2.  the company is small, fast-growing and, many times, trading at a high multiple of today’s earnings.  Here the sell decision is more subjective and less clear-cut.  At one time, WMT was a stock like this, as was IBM, ORCL, CSCO, MSFT or CHS (Chico’s).

In each case, there’s a qualitative or “story” aspect to the name.  In WMT’s case, it was that it made a ton of money by building superstores on the outskirts of US towns that had a population of under 250,000.  At some point–long before the financials began to signal a slowdown in growth–WMT began to run out of small towns to build new stores in.  That “qualitative” deterioration is usually the time to sell.  The sell decision is a little more complicated in each case, but that’s the general rule.

two notes

Even if you sell at the perfect time, that doesn’t mean that the stock doesn’t continue to go up.  If the overall market continues to advance, that movement will drag just about every stock along with it.  The “losers” will be stocks that don’t rise as fast as the market.  But they too will have higher prices.

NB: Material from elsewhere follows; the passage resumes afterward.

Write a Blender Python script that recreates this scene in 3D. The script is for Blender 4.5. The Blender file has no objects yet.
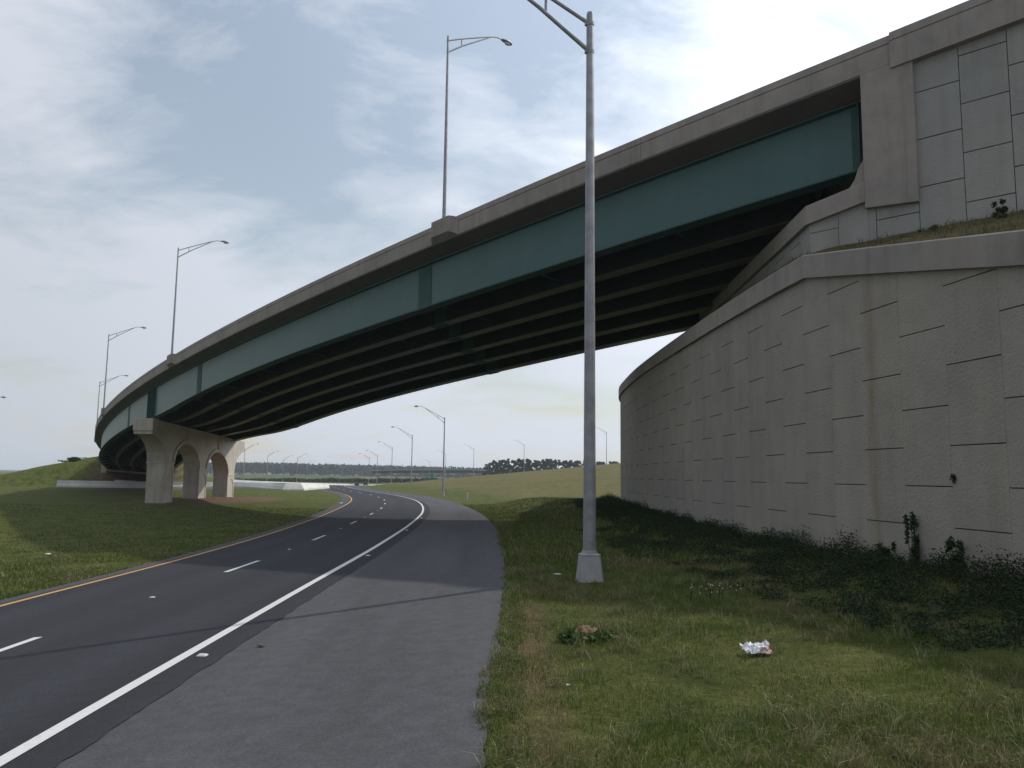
import bpy, math, random
import numpy as np
from mathutils import Vector, Matrix, noise
random.seed(7); rng = np.random.default_rng(7)
R = math.radians; PI = math.pi
scene = bpy.context.scene
C = bpy.context.collection

# ------------------------------------------------------------------ camera
F = 800; TH = R(6.52); RO = R(0.7); EYE = 2.0
cd = bpy.data.cameras.new("camera"); cam = bpy.data.objects.new("camera", cd); C.objects.link(cam)
cd.sensor_width = 36; cd.lens = 36*F/1024; cd.clip_start = 0.1; cd.clip_end = 20000
cam.matrix_world = Matrix.Translation((0, 0, EYE)) @ Matrix.Rotation(PI/2+TH, 4, 'X') @ Matrix.Rotation(RO, 4, 'Z')
scene.camera = cam

def ray(px, py):
    u = (px-512)/F; v = (384-py)/F
    u2 = u*math.cos(RO)-v*math.sin(RO); v2 = v*math.cos(RO)+u*math.sin(RO)
    return u2, math.cos(TH)-v2*math.sin(TH), v2*math.cos(TH)+math.sin(TH)
def at(px, py, Y):
    a, b, c = ray(px, py); return Vector((a/b*Y, Y, EYE+c/b*Y))

# ------------------------------------------------------------------ materials
def new_mat(name):
    m = bpy.data.materials.new(name); m.use_nodes = True
    nt = m.node_tree; b = nt.nodes['Principled BSDF']
    return m, nt, b
def N(nt, t, **kw):
    n = nt.nodes.new(t)
    for k, v in kw.items(): setattr(n, k, v)
    return n
def ramp(nt, fac, stops):
    r = N(nt, 'ShaderNodeValToRGB')
    while len(r.color_ramp.elements) < len(stops): r.color_ramp.elements.new(0.5)
    for e, (p, c) in zip(r.color_ramp.elements, stops):
        e.position = p; e.color = (*c, 1) if len(c) == 3 else c
    nt.links.new(fac, r.inputs[0]); return r.outputs[0]
def noise_tex(nt, vec, scale, detail=4, rough=.55, dist=0):
    n = N(nt, 'ShaderNodeTexNoise'); n.inputs['Scale'].default_value = scale
    n.inputs['Detail'].default_value = detail; n.inputs['Roughness'].default_value = rough; n.inputs['Distortion'].default_value = dist
    nt.links.new(vec, n.inputs['Vector']); return n.outputs['Fac']
def mixc(nt, fac, a, b, mode='MIX'):
    m = N(nt, 'ShaderNodeMix', data_type='RGBA', blend_type=mode)
    for sock, v in ((m.inputs[0], fac), (m.inputs[6], a), (m.inputs[7], b)):
        if hasattr(v, 'links'): nt.links.new(v, sock)
        elif isinstance(v, (int, float)): sock.default_value = v
        else: sock.default_value = (*v, 1)
    return m.outputs[2]
def bump(nt, b, h, strength=.3, dist=.02, prev=None):
    n = N(nt, 'ShaderNodeBump'); n.inputs['Strength'].default_value = strength; n.inputs['Distance'].default_value = dist
    nt.links.new(h, n.inputs['Height'])
    if prev: nt.links.new(prev, n.inputs['Normal'])
    nt.links.new(n.outputs[0], b.inputs['Normal']); return n.outputs[0]
def geo(nt): return N(nt, 'ShaderNodeNewGeometry').outputs['Position']
def mapped(nt, vec, sc):
    m = N(nt, 'ShaderNodeMapping'); m.inputs['Scale'].default_value = sc; nt.links.new(vec, m.inputs[0]); return m.outputs[0]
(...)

The two types of stocks I’ve described above are typically called value stocks (#1) and growth stocks (#2).  You can read lots more about their characteristics by searching for “growth” or “value” on this blog.

 

selling a stock (ii): found a better one

A valid reason for selling a stock in your portfolio is that you’ve found a similar one with better risk-return characteristics.

Sounds straightforward:  you own one that you think can go up by 25% and, perhaps by studying the industry further, have found a competitor with a better product that you think can go up by 50%.  So you switch.  What could be simpler?

Strangely (to me, anyway), it’s not what people–even investment professionals–always do.

Consider this situation:

You find a stock trading at $100 a share that you think can go to $120, a 20% return.  You buy it.  Instead of going up, however, it drops to $90, even though the company’s prospects haven’t changed.  So the stock now has a return potential of 33.3%.

You find a close substitute, again trading at $100 a share.  But this second company has the potential to go to $150, a 50% gain.

What do you do?

Decide before you read further, please.

Believe it or not, virtually every securities analyst I’ve ever trained to be a portfolio manager says he’d wait for the first stock to rise to $100, then sell it and use the proceeds to buy the second.

Why is that the wrong answer?

Forget that you already own the first stock.  That’s irrelevant.  You can sell it in an instant at almost no cost.

You have a choice between a stock that can go up by 33.3% and one that can go up by 50%.  Both have similar risk profiles.  You should be holding the second, not the first.

Why do people want to continue to hold the first?  …it’s because their judgment is colored by the fact that they have a loss on it.  They’re more concerned about being right in their initial judgment than they are about making the highest profit.  So they don’t fully process the new information they develop.  The second stock isn’t going to wait at $100 for you to satisfy your ego.  Besides, in a taxable account, a recognized loss has at least some tax value.